[START OF DATA PROVIDED]

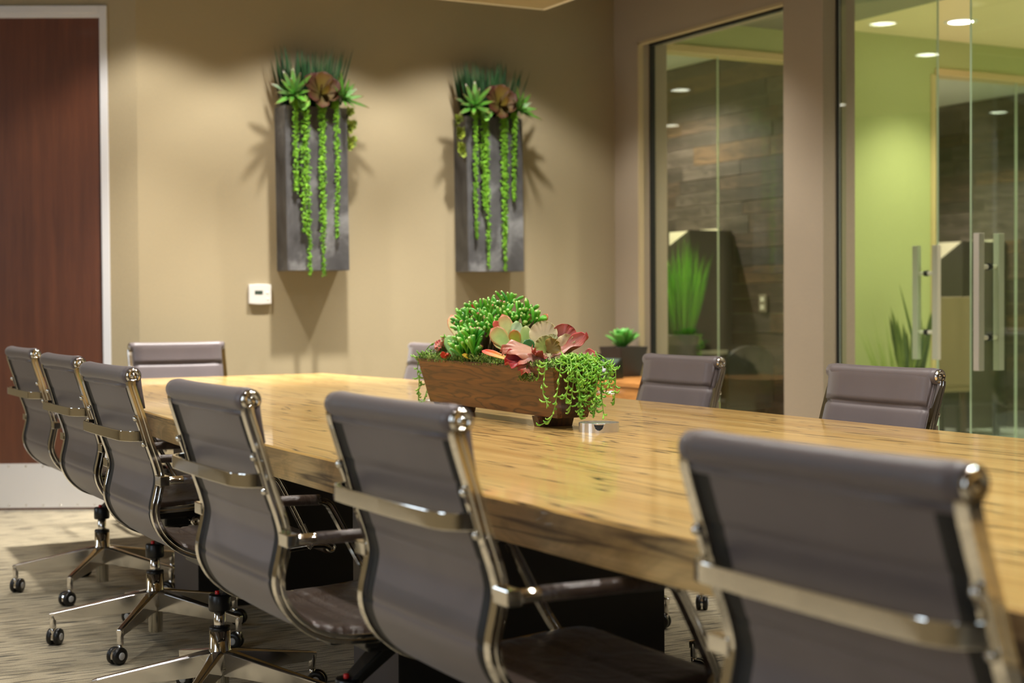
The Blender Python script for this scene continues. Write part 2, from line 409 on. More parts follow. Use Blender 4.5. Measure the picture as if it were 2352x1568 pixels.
for x in [.06+i*(W-.12)/9 for i in range(10)]:
    for z in (.036, .242):
        MM = TR((x, -.009, z), (-PI/2, 0, 0))
        if sc_src is None:
            s_ = MB(); s_.lathe([(.0, .003), (.004, .002), (.005, 0)][::-1], 8, close=False); sc_src = s_.build('screw', m_chrome, kp); sc_src.matrix_local = MM
        else: shared(sc_src, 'screw', kp, MM)
q = MB(); q.box(0, W, -.06, .0, 0, .011); q.build('threshold', m_brush, d1)
# remaining hidden walls of the room; the one behind the camera has windows to the daylight
b = MB(); b.box(-1.6, WX, -2.75, -2.6, 0, CEIL); struct(b.build('wall_front', m_dark))
b = MB(); wins = [(-1.5, -.5), (2.4, 3.5), (6.4, 7.4)]; ys = -2.75
for a0, a1 in wins: b.box(-1.75, -1.6, ys, a0, 0, CEIL); b.box(-1.75, -1.6, a0, a1, 0, .95); b.box(-1.75, -1.6, a0, a1, 2.4, CEIL); ys = a1
b.box(-1.75, -1.6, ys, 10.1, 0, CEIL); struct(b.build('wall_left', m_wall))
for k, (a0, a1) in enumerate(wins):
    w = struct(empty(f'window_{4+k}', (-1.6, a0, .95)))
    q = MB(); L = a1-a0; Hh = 1.45
    for bx in ((0, .05, 0, Hh), (L-.05, L, 0, Hh), (.05, L-.05, 0, .05), (.05, L-.05, Hh-.05, Hh), (L/2-.025, L/2+.025, .05, Hh-.05)): q.box(-.1, -.04, bx[0], bx[1], bx[2], bx[3])
    q.build('window_frame', m_frame, w)
    area('daylight', (-1.66, (a0+a1)/2, 1.675), (0, -PI/2, 0), Hh-.1, L-.1, 10, (.74, .87, 1))
# glazed wall: structure with an opening for the window and one for the doors
Yw0, Yw1, Zw = 6.355, 7.735, 2.655
Yd0, Yd1, Zd = 4.20, 6.04, 2.75
b = MB()
b.box(WX, WX2, Yw1, 8.14, 0, CEIL); b.box(WX, WX2, Yd1, Yw0, 0, CEIL); b.box(WX, WX2, -2.75, Yd0, 0, CEIL)
b.box(WX, WX2, Yw0, Yw1, Zw, CEIL); b.box(WX, WX2, Yw0, Yw1, 0, .12); b.box(WX, WX2, Yd0, Yd1, Zd, CEIL)
struct(b.build('wall_right', m_wallr))
def pane_box(y0, y1, z0, z1, x, th, name, mat, parent, M=None):
    """glass sheet in the y-z plane, polished rim as a second material"""
    p = MB(); p.box(x-th/2, x+th/2, y0, y1, z0, z1, M=M)
    p.mi = [1, 1, 1, 1, 0, 0]
    return p.build(name, [mat, m_gedge], parent)
w1 = struct(empty('window_1', (0, 0, 0)))
pane_box(Yw0+.01, Yw1-.01, .13, Zw-.012, 5.2, .01, 'pane', m_glass, w1)
g = MB()
for a in ((Yw1-.012, Yw1, .12, Zw), (Yw0, Yw0+.012, .12, Zw), (Yw0+.012, Yw1-.012, Zw-.014, Zw), (Yw0+.012, Yw1-.012, .12, .135)): g.box(5.183, 5.217, a[0], a[1], a[2], a[3])
g.build('gasket', m_gasket, w1)
g = MB()   # liner of the reveal, a lighter step in front of the glass
g.box(WX-.004, WX+.028, Yw1-.016, Yw1+.0, .12, Zw); g.box(WX-.004, WX+.028, Yw0, Yw1, Zw-.016, Zw)
g.build('reveal_trim', simple('reveal_paint', (168, 150, 116), .6), w1)
# glass doors
def bar_handle(parent, y, sgn=1):
    hd = MB()
    for s in (-1, 1): hd.box(s*.062-.017, s*.062+.017, y-.017, y+.017, .766, 1.386)
    ho = hd.build('pull_handle', m_satin, parent, bevel=.002)
    st = MB()
    for z in (.915, 1.235):
        st.lathe([(.011, -.045), (.011, .045)], 14, TR((0, y, z), (0, PI/2, 0)))
        st.lathe([(.016, -.012), (.016, .012)], 14, TR((0, y, z), (0, PI/2, 0)), mi=1)
    st.build('standoff', [m_ring, m_gasket], ho)
d2 = struct(empty('door_2', (5.2, Yd1-.006, 0), math.radians(103.2)))   # left leaf, standing open into the corridor
pane_box(-.9, 0, .01, 2.735, 0, .012, 'pane', m_glassd, d2)
bar_handle(d2, -.79)
q = MB()
for z0, z1 in ((.0, .06), (2.69, 2.74)): q.box(-.016, .016, -.14, -.0, z0, z1)
q.build('pivot_fitting', m_brush, d2)
d3 = struct(empty('door_3', (5.2, 5.131, 0), 0))                  # right leaf, closed
pane_box(-.9, 0, .01, 2.735, 0, .012, 'pane', m_glassd, d3)
bar_handle(d3, -.11)
g = MB(); g.box(5.185, 5.215, Yd1-.008, Yd1, 0, Zd); g.box(5.185, 5.215, Yd0, Yd0+.008, 0, Zd); struct(g.build('trim_1', m_gasket))
# corridor and the two offices behind it
PY = 8.10
b = MB(); b.box(WX2, 12.6, -3.2, PY+.02, COR_CEIL, COR_CEIL+.1); struct(b.build('ceiling_corridor', m_cceil))
b = MB(); b.box(WX2, 6.72, -3.2, PY, COR_SOF, COR_CEIL); struct(b.build('ceiling_soffit', m_soffit))
b = MB(); b.box(12.5, 12.6, -3.2, 11.8, 0, CEIL); struct(b.build('wall_corridor_end', m_wallc))
b = MB(); b.box(5.31, 12.5, -3.2, -3.1, 0, CEIL); struct(b.build('wall_corridor_front', m_wallc))
b = MB(); b.box(WX2, 12.5, PY, PY+.12, 2.74, CEIL); b.box(6.62, 7.86, PY, PY+.12, 0, 2.74); b.box(10.2, 12.5, PY, PY+.12, 0, 2.74)
struct(b.build('wall_corridor_back', m_wallc))
b = MB(); b.box(WX2, 6.62, PY-.014, PY+.13, 2.695, 2.74); b.box(7.86, 10.2, PY-.014, PY+.13, 2.695, 2.74)
b.box(7.82, 7.862, PY-.012, PY+.13, 0, 2.695); struct(b.build('trim_2', m_sill))
def xpane(x0, x1, z0, z1, y, name, parent):
    p = MB(); p.box(x0, x1, y-.006, y+.006, z0, z1); p.mi = [1, 1, 0, 0, 1, 1]
    return p.build(name, [m_glass, m_gedge], parent)
w2 = struct(empty('window_2', (0, 0, 0)))
xpane(WX2+.02, 5.988, .02, 2.695, PY+.04, 'pane', w2); xpane(5.993, 6.61, .02, 2.695, PY+.04, 'pane', w2)
w3 = struct(empty('window_3', (0, 0, 0)))
for x0, x1 in ((7.865, 8.70), (8.71, 9.45), (9.46, 10.19)): xpane(x0, x1, .02, 2.695, PY+.04, 'pane', w3)
b = MB(); b.box(WX2, 12.5, PY+.12, 11.8, OFF_CEIL, OFF_CEIL+.14); struct(b.build('ceiling_office', simple('office_ceiling', (214, 214, 206), .8)))
b = MB(); b.box(WX2, 12.5, 11.7, 11.8, 0, CEIL); struct(b.build('wall_office_back', m_wallc))
b = MB(); b.box(5.2, WX2, 8.14, 11.8, 0, CEIL); struct(b.build('wall_office_left', m_wallc))
b = MB(); b.box(6.66, 6.78, PY+.12, 11.7, 0, CEIL); struct(b.build('wall_office_middle', m_wallc))
b = MB(); b.box(10.12, 10.24, PY+.12, 11.7, 0, CEIL); struct(b.build('wall_office_right', m_wallc))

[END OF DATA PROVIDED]

Each line of the material must be retyped exactly, except that images are omitted.

> _ANSWER TO THIS EXERCISE_
The Blender Python script for this scene continues. Write part 2, from line 409 on. More parts follow. Use Blender 4.5. Measure the picture as if it were 2352x1568 pixels.
for x in [.06+i*(W-.12)/9 for i in range(10)]:
    for z in (.036, .242):
        MM = TR((x, -.009, z), (-PI/2, 0, 0))
        if sc_src is None:
            s_ = MB(); s_.lathe([(.0, .003), (.004, .002), (.005, 0)][::-1], 8, close=False); sc_src = s_.build('screw', m_chrome, kp); sc_src.matrix_local = MM
        else: shared(sc_src, 'screw', kp, MM)
q = MB(); q.box(0, W, -.06, .0, 0, .011); q.build('threshold', m_brush, d1)
# remaining hidden walls of the room; the one behind the camera has windows to the daylight
b = MB(); b.box(-1.6, WX, -2.75, -2.6, 0, CEIL); struct(b.build('wall_front', m_dark))
b = MB(); wins = [(-1.5, -.5), (2.4, 3.5), (6.4, 7.4)]; ys = -2.75
for a0, a1 in wins: b.box(-1.75, -1.6, ys, a0, 0, CEIL); b.box(-1.75, -1.6, a0, a1, 0, .95); b.box(-1.75, -1.6, a0, a1, 2.4, CEIL); ys = a1
b.box(-1.75, -1.6, ys, 10.1, 0, CEIL); struct(b.build('wall_left', m_wall))
for k, (a0, a1) in enumerate(wins):
    w = struct(empty(f'window_{4+k}', (-1.6, a0, .95)))
    q = MB(); L = a1-a0; Hh = 1.45
    for bx in ((0, .05, 0, Hh), (L-.05, L, 0, Hh), (.05, L-.05, 0, .05), (.05, L-.05, Hh-.05, Hh), (L/2-.025, L/2+.025, .05, Hh-.05)): q.box(-.1, -.04, bx[0], bx[1], bx[2], bx[3])
    q.build('window_frame', m_frame, w)
    area('daylight', (-1.66, (a0+a1)/2, 1.675), (0, -PI/2, 0), Hh-.1, L-.1, 10, (.74, .87, 1))
# glazed wall: structure with an opening for the window and one for the doors
Yw0, Yw1, Zw = 6.355, 7.735, 2.655
Yd0, Yd1, Zd = 4.20, 6.04, 2.75
b = MB()
b.box(WX, WX2, Yw1, 8.14, 0, CEIL); b.box(WX, WX2, Yd1, Yw0, 0, CEIL); b.box(WX, WX2, -2.75, Yd0, 0, CEIL)
b.box(WX, WX2, Yw0, Yw1, Zw, CEIL); b.box(WX, WX2, Yw0, Yw1, 0, .12); b.box(WX, WX2, Yd0, Yd1, Zd, CEIL)
struct(b.build('wall_right', m_wallr))
def pane_box(y0, y1, z0, z1, x, th, name, mat, parent, M=None):
    """glass sheet in the y-z plane, polished rim as a second material"""
    p = MB(); p.box(x-th/2, x+th/2, y0, y1, z0, z1, M=M)
    p.mi = [1, 1, 1, 1, 0, 0]
    return p.build(name, [mat, m_gedge], parent)
w1 = struct(empty('window_1', (0, 0, 0)))
pane_box(Yw0+.01, Yw1-.01, .13, Zw-.012, 5.2, .01, 'pane', m_glass, w1)
g = MB()
for a in ((Yw1-.012, Yw1, .12, Zw), (Yw0, Yw0+.012, .12, Zw), (Yw0+.012, Yw1-.012, Zw-.014, Zw), (Yw0+.012, Yw1-.012, .12, .135)): g.box(5.183, 5.217, a[0], a[1], a[2], a[3])
g.build('gasket', m_gasket, w1)
g = MB()   # liner of the reveal, a lighter step in front of the glass
g.box(WX-.004, WX+.028, Yw1-.016, Yw1+.0, .12, Zw); g.box(WX-.004, WX+.028, Yw0, Yw1, Zw-.016, Zw)
g.build('reveal_trim', simple('reveal_paint', (168, 150, 116), .6), w1)
# glass doors
def bar_handle(parent, y, sgn=1):
    hd = MB()
    for s in (-1, 1): hd.box(s*.062-.017, s*.062+.017, y-.017, y+.017, .766, 1.386)
    ho = hd.build('pull_handle', m_satin, parent, bevel=.002)
    st = MB()
    for z in (.915, 1.235):
        st.lathe([(.011, -.045), (.011, .045)], 14, TR((0, y, z), (0, PI/2, 0)))
        st.lathe([(.016, -.012), (.016, .012)], 14, TR((0, y, z), (0, PI/2, 0)), mi=1)
    st.build('standoff', [m_ring, m_gasket], ho)
d2 = struct(empty('door_2', (5.2, Yd1-.006, 0), math.radians(103.2)))   # left leaf, standing open into the corridor
pane_box(-.9, 0, .01, 2.735, 0, .012, 'pane', m_glassd, d2)
bar_handle(d2, -.79)
q = MB()
for z0, z1 in ((.0, .06), (2.69, 2.74)): q.box(-.016, .016, -.14, -.0, z0, z1)
q.build('pivot_fitting', m_brush, d2)
d3 = struct(empty('door_3', (5.2, 5.131, 0), 0))                  # right leaf, closed
pane_box(-.9, 0, .01, 2.735, 0, .012, 'pane', m_glassd, d3)
bar_handle(d3, -.11)
g = MB(); g.box(5.185, 5.215, Yd1-.008, Yd1, 0, Zd); g.box(5.185, 5.215, Yd0, Yd0+.008, 0, Zd); struct(g.build('trim_1', m_gasket))
# corridor and the two offices behind it
PY = 8.10
b = MB(); b.box(WX2, 12.6, -3.2, PY+.02, COR_CEIL, COR_CEIL+.1); struct(b.build('ceiling_corridor', m_cceil))
b = MB(); b.box(WX2, 6.72, -3.2, PY, COR_SOF, COR_CEIL); struct(b.build('ceiling_soffit', m_soffit))
b = MB(); b.box(12.5, 12.6, -3.2, 11.8, 0, CEIL); struct(b.build('wall_corridor_end', m_wallc))
b = MB(); b.box(5.31, 12.5, -3.2, -3.1, 0, CEIL); struct(b.build('wall_corridor_front', m_wallc))
b = MB(); b.box(WX2, 12.5, PY, PY+.12, 2.74, CEIL); b.box(6.62, 7.86, PY, PY+.12, 0, 2.74); b.box(10.2, 12.5, PY, PY+.12, 0, 2.74)
struct(b.build('wall_corridor_back', m_wallc))
b = MB(); b.box(WX2, 6.62, PY-.014, PY+.13, 2.695, 2.74); b.box(7.86, 10.2, PY-.014, PY+.13, 2.695, 2.74)
b.box(7.82, 7.862, PY-.012, PY+.13, 0, 2.695); struct(b.build('trim_2', m_sill))
def xpane(x0, x1, z0, z1, y, name, parent):
    p = MB(); p.box(x0, x1, y-.006, y+.006, z0, z1); p.mi = [1, 1, 0, 0, 1, 1]
    return p.build(name, [m_glass, m_gedge], parent)
w2 = struct(empty('window_2', (0, 0, 0)))
xpane(WX2+.02, 5.988, .02, 2.695, PY+.04, 'pane', w2); xpane(5.993, 6.61, .02, 2.695, PY+.04, 'pane', w2)
w3 = struct(empty('window_3', (0, 0, 0)))
for x0, x1 in ((7.865, 8.70), (8.71, 9.45), (9.46, 10.19)): xpane(x0, x1, .02, 2.695, PY+.04, 'pane', w3)
b = MB(); b.box(WX2, 12.5, PY+.12, 11.8, OFF_CEIL, OFF_CEIL+.14); struct(b.build('ceiling_office', simple('office_ceiling', (214, 214, 206), .8)))
b = MB(); b.box(WX2, 12.5, 11.7, 11.8, 0, CEIL); struct(b.build('wall_office_back', m_wallc))
b = MB(); b.box(5.2, WX2, 8.14, 11.8, 0, CEIL); struct(b.build('wall_office_left', m_wallc))
b = MB(); b.box(6.66, 6.78, PY+.12, 11.7, 0, CEIL); struct(b.build('wall_office_middle', m_wallc))
b = MB(); b.box(10.12, 10.24, PY+.12, 11.7, 0, CEIL); struct(b.build('wall_office_right', m_wallc))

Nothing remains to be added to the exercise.